A few thoughts on team velocity and value delivery


Will increasing the amount of people on a team accelerate value delivery?

In the short term, increasing resources on a team that has normalized (see the Tuckman ladder model - https://en.wikipedia.org/wiki/Tuckman%27s_stages_of_group_development) will likely decrease its velocity as it takes time for the new person to understand the nature of the work and the culture of team. People learn to work together, to improve together, they build trust, they win together and they lose together. Whenever you change the configuration of a team (by adding or removing people) they will probably take a few steps back into Tuckman’s journey or be caught by Brook's Law. The positive impact to the team may take weeks or even months to be realized. Or worst case, the new addition is a bad fit for the team and either self-selects out or is rejected and you’ve likely caused damage to the team that could take weeks or months to recover from, and perhaps impact the career of the person you moved to the team.

Well then, how can I increase an Agile team’s velocity?
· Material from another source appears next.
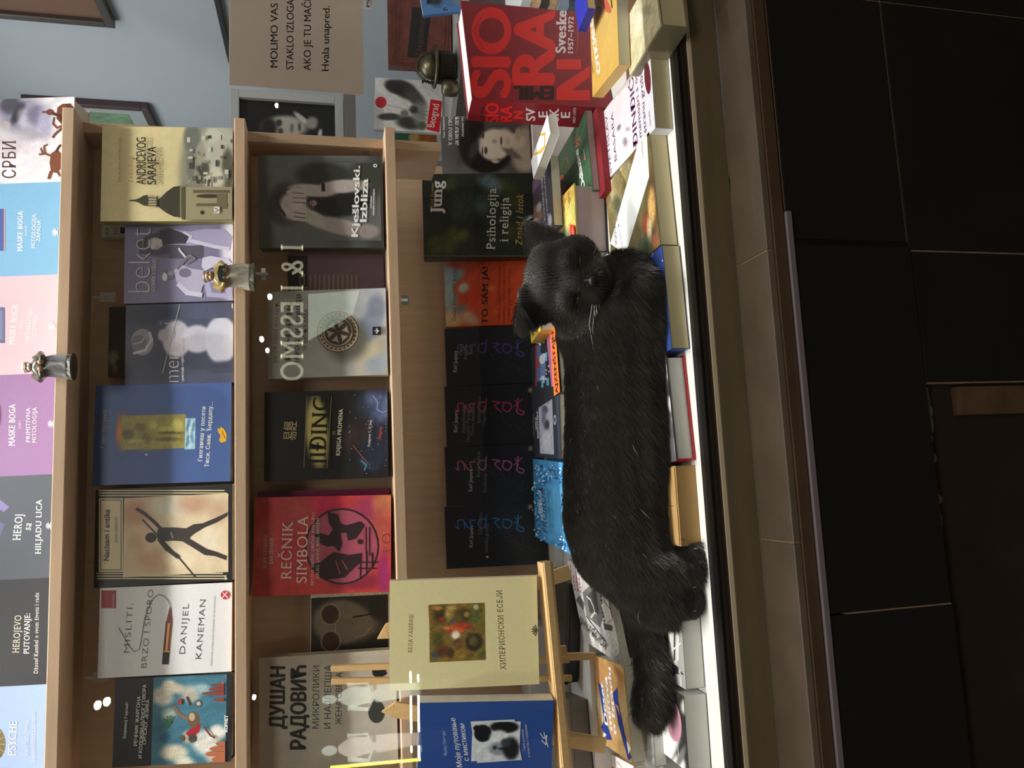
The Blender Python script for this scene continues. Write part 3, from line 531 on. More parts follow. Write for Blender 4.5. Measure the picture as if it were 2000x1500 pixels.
def art_bilj(sh):
    sh.paint(None, (178, 176, 168), [(740, 590, 50, 60, (206, 212, 222), 0, .6), (720, 690, 20, 40, (206, 196, 168), 20, .6), (740, 710, 30, 16, (168, 176, 190), -20, .5), (720, 640, 22, 26, (140, 150, 172), 25, .4), (735, 605, 18, 30, (156, 166, 186), 0, .4), (676, 662, 42, 42, (104, 102, 92), 0, .35), (600, 660, 40, 60, (170, 168, 160), 0, .8)], whole=True, mottle=.03, msc=50, seed=14)
    dk, tn = (60, 52, 44), (176, 158, 130)
    sh.ell(660, 648, 41, 40, dk, n=40); sh.ell(660, 648, 39.5, 38.5, tn, n=40)
    for k in range(26): a = 2*math.pi*k/26; sh.ell(660+35*math.cos(a), 648+34*math.sin(a), 2, 2, dk, n=8)
    sh.ell(660, 648, 31, 30, dk, n=36); sh.ell(660, 648, 29, 28, tn, n=36)
    for k in range(6):
        a = math.pi*k/3+.26; c, s = math.cos(a), math.sin(a); sh.ell(660+14*c, 648+14*s, 13, 4, dk, a=math.degrees(a), n=14)
        b = a+math.pi/6; a2 = a+math.pi/3; mx, my = 660+23*math.cos(b), 648+23*math.sin(b); sh.ell(mx, my, 3.2, 11, dk, a=math.degrees(b), n=14)
    sh.text('ВЕСЕЛИН КОЈИЋ', (541, 709), (545, 590), 6, (140, 60, 50), serif=True); sh.text('РЕЧНИК', (566, 706), (570, 590), 9, (80, 40, 40), serif=True, bold=.02); sh.text('НАРОДНИ ИЗВОДИ', (583, 715), (588, 575), 8, (46, 38, 36), serif=True, bold=.01); sh.text('О БИЉКАМА', (598, 684), (601, 604), 7.5, (60, 52, 48), serif=True)
    sh.rect(728, 639, 744, 655, (30, 32, 34)); 
    for dy in (-4, 0, 4): sh.line([(740, 647), (732+abs(dy)*.7, 647+dy)], 1.6, (235, 235, 230))
    sh.line([(737, 642), (737, 652)], 1.2, (235, 235, 230))
standing('grey paperback with a carved six-petal rosette disc', 736, 566, 523, Y2, Z3, .020, (178, 176, 168), art_bilj, xB=758, lean=LN)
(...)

You can increase an Agile team’s velocity by multiplying Story Points by 10. Or if you’d like, add 100 points to each story point estimate. This is a snarky response. You're asking the wrong question. What you should care about is how can I improve the rate that my team delivers value to the end customer. There is no silver bullet on how a team can increase value delivery. Start with evaluating whether you should decrease the cycle time by deploying increments more frequently into production so you minimize feedback response times and cost of delay. There is no better measure of value than direct feedback from your customers and the incremental nature of Agile is optimized to receive and respond to customer feedback.

In your Sprint Retrospectives, the team should consider what is impacting outcomes which might include prioritization of user stories, complexity, competence of your team, changes in scope, accumulated Technical Debt, defect rate, insufficient test automation, poor tooling. Etc. You should consider measuring (1) technical debt items on backlog; (2) rework percentage; (3) the rate at which defects are found and fixed; (4) the rate at which scope is added; and (5) user story complexity. These metrics should be actively discussed and managed by the team to improve its performance.

Ultimately, the Product Owner is accountable to stakeholders for the release of value, ROI, and the rate at which business value is delivered. This is where management and other scaling mechanisms can help in personnel evaluations and to put in place the right mechanisms for individuals and teams to learn, grow, and succeed.